AFAICS Michael M has been well and truly answered on the subject of dark matter.
"Dark Energy" is a different issue. The LambdaCDM theory does not officially require some exotic kind of energy. Lambda is just a CONSTANT with dimensions of inverse area or, equivalently, curvature. Other people may have pointed this out (I didn't read the whole thread.)
Lambda could simply be that and nothing more: just a constant in the law of gravity. This is one possible way to think about (the Lambda in) the LambdaCDM model. It does not need an explanation in the form of some vacuum energy. There are people who talk about it as if they knew for sure that Lambda was produced or explained by the presence of a constant energy density. That way of talking is popular with the press---has a kind of exciting mysterious ring. But there is nothing so far that says it has to be that way. The Law of Gravity (Einstein Equation) could simply have two constants, G and Lambda, in it. It always did, in a way, we just thought for many decades that the second one was zero.

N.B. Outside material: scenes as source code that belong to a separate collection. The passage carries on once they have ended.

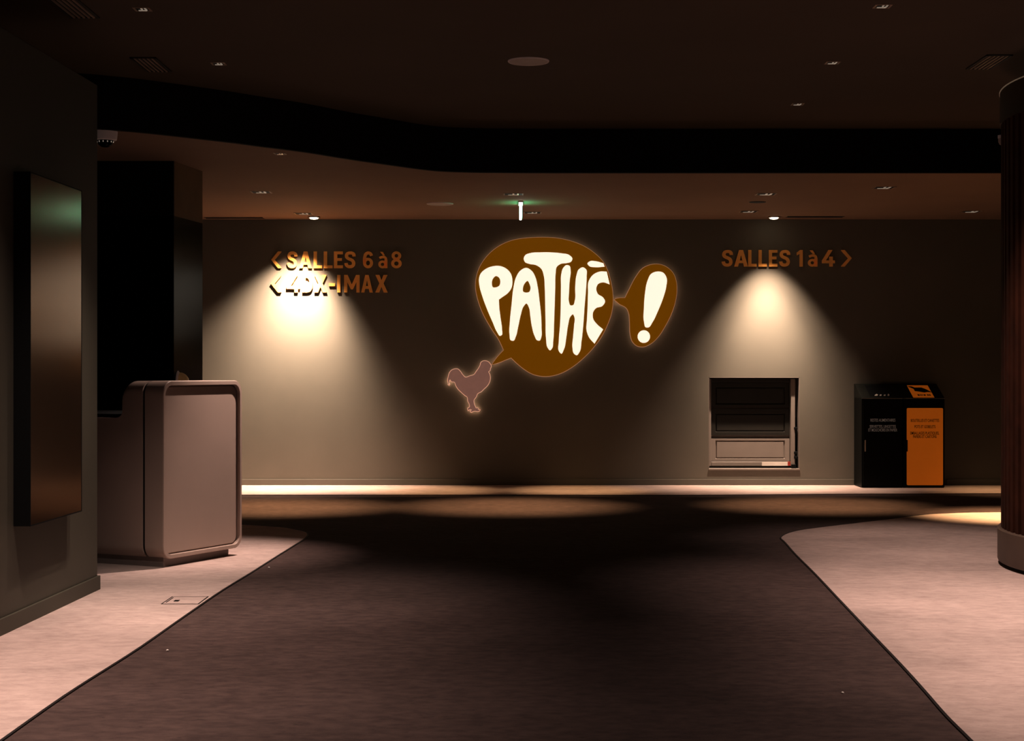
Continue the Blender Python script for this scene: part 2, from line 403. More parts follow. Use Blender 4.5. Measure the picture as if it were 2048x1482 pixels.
sroot = thing('motion_sensor', (sp[0], sp[1], 2.86), 'small round sensor on the wood column just below its top band', 'sensor')
part('lens', MB().lathe(sp, [(.002, 2.835), (.014, 2.842), (.022, 2.86), (.022, 2.885)], 20), M['grille'], sroot, smooth=True)
part('mount', MB().lathe(sp, [(.025, 2.885), (.025, 2.905)], 20), M['cream'], sroot)

# ------------------------------------------------------------------ security camera under the soffit
dc = (-2.86, 11.6)
root = thing('ceiling_dome_camera', (dc[0], dc[1], ZS-.065), 'white dome security camera under the ceiling edge above the black partition', 'camera')
part('housing', MB().lathe(dc, [(.074, ZS-.064), (.081, ZS-.058), (.086, ZS-.01), (.086, ZS)], 36), M['cream'], root, smooth=True)
part('dome', MB().lathe(dc, [(.004, ZS-.112), (.025, ZS-.109), (.045, ZS-.095), (.056, ZS-.076), (.058, ZS-.062)], 32), M['glossblack'], root, smooth=True)
for a in range(180, 361, 30):
    x = dc[0]+.0575*math.cos(math.radians(a)); y = dc[1]+.0575*math.sin(math.radians(a))
    part('led', MB().box(x-.003, x+.003, y-.003, y+.003, ZS-.080, ZS-.070), M['glint'], root)

# ------------------------------------------------------------------ ceiling fittings
def square_light(x, y, z, label, group, s=.085, gl='glint'):
    r_ = thing('recessed_spotlight', (x, y, z), label, 'spotlight', group)
    m_ = MB(); t = .012
    for a in ((-s, s, -s, -s+t), (-s, s, s-t, s), (-s, -s+t, -s+t, s-t), (s-t, s, -s+t, s-t)): m_.box(x+a[0], x+a[1], y+a[2], y+a[3], z-.004, z)
    part('trim_frame', m_, M['ventslat'], r_)
    part('baffle', MB().box(x-s+t, x+s-t, y-s+t, y+s-t, z-.002, z), M['black'], r_)
    m_ = MB()
    m_.box(x-s*.55, x+s*.45, y+s*.35, y+s*.55, z-.007, z-.002)
    m_.box(x-s*.1, x+s*.08, y-s*.75, y-s*.1, z-.007, z-.002); m_.box(x+s*.35, x+s*.52, y-s*.9, y+s*.35, z-.007, z-.002)
    part('reflector', m_, M[gl], r_)
    return r_
up = [(1665,125,'recessed square spotlight in the upper ceiling on the right, middle of the right row'),(437,127,'recessed square spotlight in the upper ceiling right of the left air vent'),
      (1595,208,'recessed square spotlight of the right row nearest the black fascia'),(285,18,'recessed square spotlight at the top edge on the left'),(1765,12,'recessed square spotlight at the top edge on the right')]
g = 'unlit square spotlights in the upper ceiling'
first = None; uppos = []
for px, py, lb in up:
    x, y = CE(px, py, ZC); uppos.append((x, y))
    if first is None: first = square_light(x, y, ZC, lb, g, s=.048)
    else: dup(first, (x, y, ZC), lb)
so = [(1027,388,'slim square spotlight in the soffit directly in front of the green exit sign'),(522,384,'square spotlight in the left of the soffit above the left sign'),
      (1532,388,'square spotlight in the soffit in front of the small dark ceiling opening'),(607,427,'square spotlight just left of the lit left downlight'),
      (1497,423,'square spotlight just left of the lit right downlight'),(1943,423,'square spotlight at the far right of the soffit'),
      (1065,425,'faint square spotlight right behind the green exit sign'),      (1768,375,'faint square spotlight in the soffit above the waste bins')]
g = 'unlit square spotlights in the soffit'
first = None; sopos = []
for px, py, lb in so:
    x, y = CE(px, py, ZS); sopos.append((x, y))
    if first is None: first = square_light(x, y, ZS, lb, g, s=.095)
    else: dup(first, (x, y, ZS), lb)
x, y = CE(560, 307, ZS); square_light(x, y, ZS, 'small square spotlight close to the curved edge of the soffit', g, s=.045, gl='faint')
def speaker(px, py, z, r, lb):
    x, y = CE(px, py, z); r_ = thing('ceiling_speaker', (x, y, z), lb, 'speaker')
    part('rim', MB().lathe((x, y), [(r*.93, z-.008), (r*.97, z-.010), (r, z-.006), (r, z)], 48), M['cream'], r_, smooth=True)
    part('grille', MB().lathe((x, y), [(.003, z-.011), (r*.6, z-.011), (r*.93, z-.0095), (r*.93, z-.004)], 48), M['grille'], r_, smooth=True)
speaker(1057, 121.5, ZC, .137, 'round pale speaker in the middle of the upper ceiling')
speaker(880, 407, ZS, .135, 'round speaker in the soffit left of the green exit sign')
def vent(x0_, x1_, y0_, y1_, z, lb, g_):
    r_ = thing('air_vent', ((x0_+x1_)/2, (y0_+y1_)/2, z), lb, 'air vent', g_)
    part('backing', MB().box(x0_, x1_, y0_, y1_, z-.002, z), M['black'], r_)
    m_ = MB(); t = .014
    for a in ((x0_, x1_, y0_, y0_+t), (x0_, x1_, y1_-t, y1_), (x0_, x0_+t, y0_, y1_), (x1_-t, x1_, y0_, y1_)): m_.box(a[0], a[1], a[2], a[3], z-.008, z)
    part('frame', m_, M['vent'], r_)
    n = 5
    for i in range(n):
        xx = x0_+t + (x1_-x0_-2*t)*(i+.5)/n
        part('slat', MB().box(xx-.006, xx+.004, y0_+t, y1_-t, z-.010, z-.002), M['ventslat'], r_)
    return r_
vent(-2.50, -2.33, 10.79, 11.30, ZC, 'slatted air vent in the upper ceiling at left, the farther of the left pair', 'slatted air vents')
vent(-2.56, -2.39, 9.05, 9.57, ZC, 'slatted air vent in the upper ceiling at the top left edge', 'slatted air vents')
vent(3.08, 3.25, 10.70, 11.20, ZC, 'slatted air vent in the upper ceiling beside the wood column', 'slatted air vents')
def slot(px0, px1, py, lb):
    (x0_, y_), (x1_, _) = CE(px0, py, ZS), CE(px1, py, ZS)
    r_ = thing('ceiling_slot_diffuser', ((x0_+x1_)/2, y_, ZS), lb, 'air vent')
    part('slot', MB().box(x0_, x1_, y_-.05, y_+.05, ZS-.003, ZS), M['black'], r_)
    part('flange', MB().box(x0_-.01, x1_+.01, y_-.06, y_-.05, ZS-.004, ZS).box(x0_-.01, x1_+.01, y_+.05, y_+.06, ZS-.004, ZS), M['vent'], r_)
slot(412, 525, 435.5, 'long black ceiling slot left of the lit left downlight')
slot(1575, 1685, 433.5, 'long black ceiling slot right of the lit right downlight')
x, y = CE(1515, 404, ZS)
r_ = thing('ceiling_opening', (x, y, ZS), 'small round black opening in the soffit between two square spotlights', 'ceiling fitting')
part('rim', MB().lathe((x, y), [(.078, ZS-.004), (.084, ZS-.004), (.084, ZS)], 32), M['vent'], r_)
part('hole', MB().lathe((x, y), [(.002, ZS-.005), (.077, ZS-.005), (.077, ZS)], 32), M['black'], r_)
# lit downlights near the back wall
for px, lb in ((628, 'lit round downlight shining on the wall over the two-line left sign'), (1548, 'lit round downlight shining on the wall over the right sign')):
    y_ = 18.10; z_ = ZS-.012; x_ = (px-CX)/F*y_
    r_ = thing('downlight', (x_, y_, ZS), lb, 'downlight', 'lit downlights')
    part('trim_ring', MB().lathe((x_, y_), [(.055, z_), (.066, z_), (.068, ZS)], 32), M['soffit'], r_, smooth=True)
    part('lens', MB().lathe((x_, y_), [(.002, z_-.017), (.025, z_-.015), (.041, z_-.009), (.050, z_+.0), (.050, z_+.006)], 32), M['glow'], r_, smooth=True)
# exit sign, seen edge-on
ex, ey = CE(1041.5, 402, ZS)
r_ = thing('exit_sign', (ex, ey, ZS-.02), 'green lit exit sign blade hanging from the soffit, seen edge-on', 'exit sign')
part('ceiling_mount', MB().box(ex-.022, ex+.022, ey-.02, ey+.36, ZS-.014, ZS), M['white'], r_)
part('blade', MB().box(ex-.011, ex+.011, ey, ey+.34, ZS-.158, ZS-.014), M['exitwhite'], r_)
part('pictogram_face', MB().box(ex-.0135, ex-.011, ey+.012, ey+.328, ZS-.148, ZS-.024).box(ex+.011, ex+.0135, ey+.012, ey+.328, ZS-.148, ZS-.024), M['exitgreen'], r_)

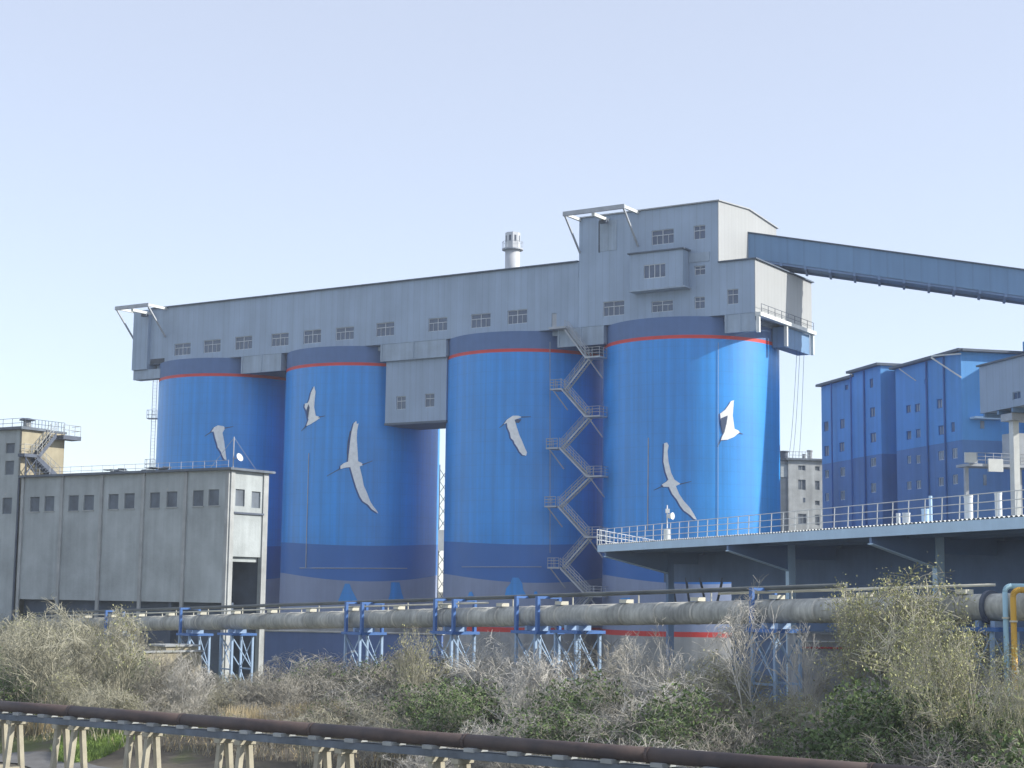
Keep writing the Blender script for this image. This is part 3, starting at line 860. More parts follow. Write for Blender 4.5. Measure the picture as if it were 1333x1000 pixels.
MB().box(LB, a28 - 22.3, a28 + .15, -.45, 3.0, zTT + .003, zTT + .3).box(LB, a28 - 22.3, a28 - .26, 3.0, td + .3, zTT + .003, zTT + .25).build('roof', M['blocked'], tw)
for h in th: MB().box(LB, h[0], h[1], .16, .3, h[2], h[3]).build('window', M['blocked'], tw)
mb = MB()
for k in range(14):
    mb.tube(TS.p(k * td / 13, .1, zTT + .25), TS.p(k * td / 13, .1, zTT + 1.25), .03, 4)
    mb.tube(LB.p(a28 - .5 - k * 1.5, .1, zTT + .25), LB.p(a28 - .5 - k * 1.5, .1, zTT + 1.25), .03, 4)
for h in (.75, 1.25):
    mb.tube(TS.p(0, .1, zTT + h), TS.p(td, .1, zTT + h), .025, 4)
    mb.tube(LB.p(a28 - .3, .1, zTT + h), LB.p(a28 - 21, .1, zTT + h), .025, 4)
mb.build('roof_railing', M['darksteel'], tw)
vq = LB.px(31, 557)[0]
vc = LB.p(a28 - .9, 1.2, zTT + .3)
vt = thing('roof_vent', tuple(vc), 'mushroom shaped roof vent on the corner of the left tower', 'vent')
MB().lathe(vc, [(.42, 0), (.40, .75)], 16).build('stem', M['concl'], vt, True)
MB().lathe(vc, [(.40, .76), (.88, .80), (.75, .95), (.3, 1.05)], 16).build('cap', M['darksteel'], vt)
# outside stairs on the sunlit side wall
os_ = thing('outside_stairs', tuple(TS.p(2, -.8, zT)), 'dark steel outside stairs zigzagging up the sunlit side of the left tower', 'staircase')
def tpx(u, v): return TS.px(u, v, -.8)
zl = tpx(38, 591)[1]
l0, l1 = tpx(29.5, 590)[0], tpx(48, 590)[0]
MB().box(TS, l0, l1, -1.1, -.05, zl - .35, zl).build('landing', M['darksteel'], os_)
for (a0, z0), (a1, z1) in (((l1, zl), tpx(71.5, 563)), ((l1 - .2, zl), tpx(75, 619.5))):
    f = MB()
    for b in (-1.1, -.15):
        f.hexa([TS.p(a0, b, z0 - .6), TS.p(a1, b, z1 - .6), TS.p(a1, b + .08, z1 - .6), TS.p(a0, b + .08, z0 - .6), TS.p(a0, b, z0), TS.p(a1, b, z1), TS.p(a1, b + .08, z1), TS.p(a0, b + .08, z0)])
    for i in range(11):
        t = (i + .5) / 11
        a, z = a0 + (a1 - a0) * t, z0 + (z1 - z0) * t
        f.box(TS, a - .16, a + .16, -1.02, -.16, z - .2, z - .13)
    fl = f.build('flight', M['darksteel'], os_)
    h = MB()
    for b in (-1.08, -.12):
        for hh_ in (.5, 1.0): h.tube(TS.p(a0, b, z0 + hh_), TS.p(a1, b, z1 + hh_), .03, 4)
        for i in range(6):
            t = i / 5
            h.tube(TS.p(a0 + (a1 - a0) * t, b, z0 + (z1 - z0) * t), TS.p(a0 + (a1 - a0) * t, b, z0 + (z1 - z0) * t + 1.0), .03, 4)
    h.build('handrail', M['concl'], fl)
h = MB()
for hh_ in (.5, 1.0): h.path([TS.p(l0, -.1, zl + hh_), TS.p(l0, -1.08, zl + hh_), TS.p(l1, -1.08, zl + hh_)], .03, 4)
for a in (l0, (l0 + l1) / 2, l1): h.tube(TS.p(a, -1.08, zl), TS.p(a, -1.08, zl + 1), .03, 4)
h.build('landing_rail', M['concl'], os_)
a0, z0 = tpx(77, 566)
MB().box(TS, a0, a0 + 2.6, -1.5, .05, z0 - .5, z0 - .05).build('top_platform', M['darksteel'], os_)
h = MB()
for k in range(4):
    h.tube(TS.p(a0 + k * .85, -1.45, z0 - .05), TS.p(a0 + k * .85, -1.45, z0 + 1.1), .035, 4)
for hh_ in (.55, 1.1): h.path([TS.p(a0, -1.45, z0 + hh_), TS.p(a0 + 2.55, -1.45, z0 + hh_), TS.p(a0 + 2.55, 0, z0 + hh_)], .03, 4)
h.build('platform_rail', M['concl'], os_)
MB().bar(TS.p(l0 + .3, -1, zl - .3), TS.p(l0 + .3, -1, zT + .3), .12, .12).bar(TS.p(l1 - .2, -1, zl - .3), TS.p(l1 - .2, -1, zT + .3), .12, .12).bar(TS.p(l0 + .3, -1, zl - .5), TS.p(l1 - .2, -1, zT + .3), .1, .1).bar(TS.p(l1 - .2, -1, zl - .5), TS.p(l0 + .3, -1, zT + .3), .1, .1).build('support', M['darksteel'], os_)

# ---------------------------------------------------------------- blue building on the right
q = atY(1257.5, 770, 200)
BB = Fr((q.x, q.y), (0.235, -0.972))
BR = BB.side(0.0)
bb = thing('blue_building', tuple(BB.p(-20, 8, 0)), 'tall blue painted industrial building with rows of small windows and dark lower storeys', 'building')
Z0 = 420
def bpx(x0, y0, x1, y1): return (980 + x0 * .3, 420 + y0 * .3, 980 + x1 * .3, 420 + y1 * .3)
wins = {1: [(308, 430, 328, 472), (378, 418, 398, 460), (310, 535, 330, 580), (375, 520, 397, 560), (312, 640, 330, 675), (378, 628, 400, 668), (315, 740, 330, 775), (378, 730, 400, 770), (400, 270, 414, 292)],
        2: [(507, 243, 522, 283), (508, 368, 530, 410), (510, 478, 535, 520), (510, 587, 535, 625), (512, 697, 535, 738)],
        3: [(665, 358, 685, 392), (703, 352, 725, 388), (667, 470, 687, 508), (707, 462, 727, 500), (670, 578, 687, 612), (708, 575, 727, 612), (668, 690, 688, 725), (710, 685, 730, 722), (798, 332, 822, 372), (805, 447, 828, 488), (860, 432, 876, 475), (805, 557, 830, 597), (865, 545, 888, 590), (805, 672, 828, 710), (867, 660, 890, 702), (744, 245, 752, 265)]}
s1 = (BB.px(1066, 600)[0], BB.px(1110.3, 600)[0]); s2 = (BB.px(1110.5, 600)[0], BB.px(1148, 600)[0]); s3 = (BB.px(1167.5, 600)[0], 0.0)
z1 = BB.px(1088, 497)[1]; z2 = BB.px(1128, 481)[1]; z3 = BB.px(1212, 468.5)[1]
zb = BB.px(1258, 576)[1]                  # where the darker lower storeys begin
zb = (zb + BB.px(1148, 586.5)[1]) / 2
DEP = 22
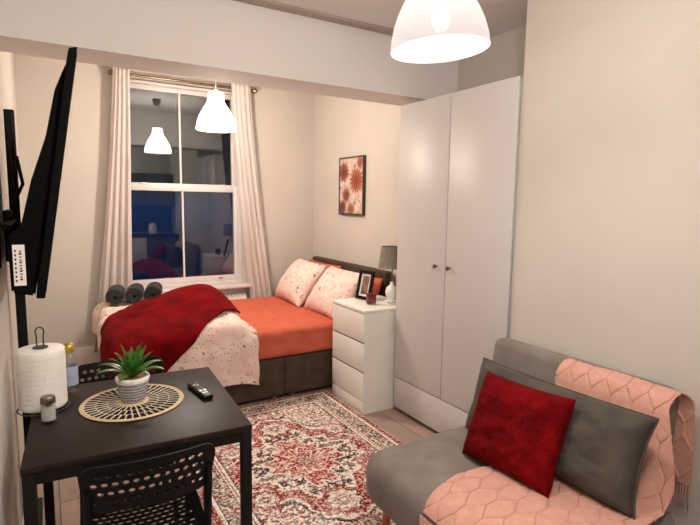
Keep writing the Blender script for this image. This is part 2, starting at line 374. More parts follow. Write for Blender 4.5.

A discussion of this is in a 2010 paper by Eugenio Bianchi and Carlo Rovelli
with a slightly tongue-in-cheek title:
"Why all these prejudices against a constant?"
http://arxiv.org/abs/1002.3966 (just click on "PDF" to see the whole article)
==quote from the abstract==
The expansion of the observed universe appears to be accelerating. A simple explanation of this phenomenon is provided by the non-vanishing of the cosmological constant in the Einstein equations. Arguments are commonly presented to the effect that this simple explanation is not viable or not sufficient, and therefore we are facing the "great mystery" of the "nature of a dark energy". We argue that these arguments are unconvincing, or ill-founded.
9 pages, 4 figures
==endquote==
Michael M is not alone in getting messed up by confusing Lambda with CDM. The media may fail to distinguish sharply because both are called "dark".
Clouds of cold dark matter (CDM) are seen by lensing and mapped out and soforth. The evidence is mounting up that dark matter is a real kind of matter. One that has played an essential role in structure formation. It cools with expansion and gathers into cloudy bunches much like other kinds of matter.
Lambda is different. No evidence of bunching! According to the LambdaCDM model it does not have to correspond to any physical field or substance (it MIGHT or might not). It is quite possibly just a second constant in the Einstein Field Equation.
I see that the Bianchi-Rovelli paper has been cited by 20 other papers mostly from 2011:
http://www.slac.stanford.edu/spires/find/hep?c=ARXIV:1002.3966
I hadn't checked this before. Looking them over could be a way of finding different opinions on this within the research community. Some will be citing the paper because they want to take issue with it, others because they are making a survey of various current viewpoints.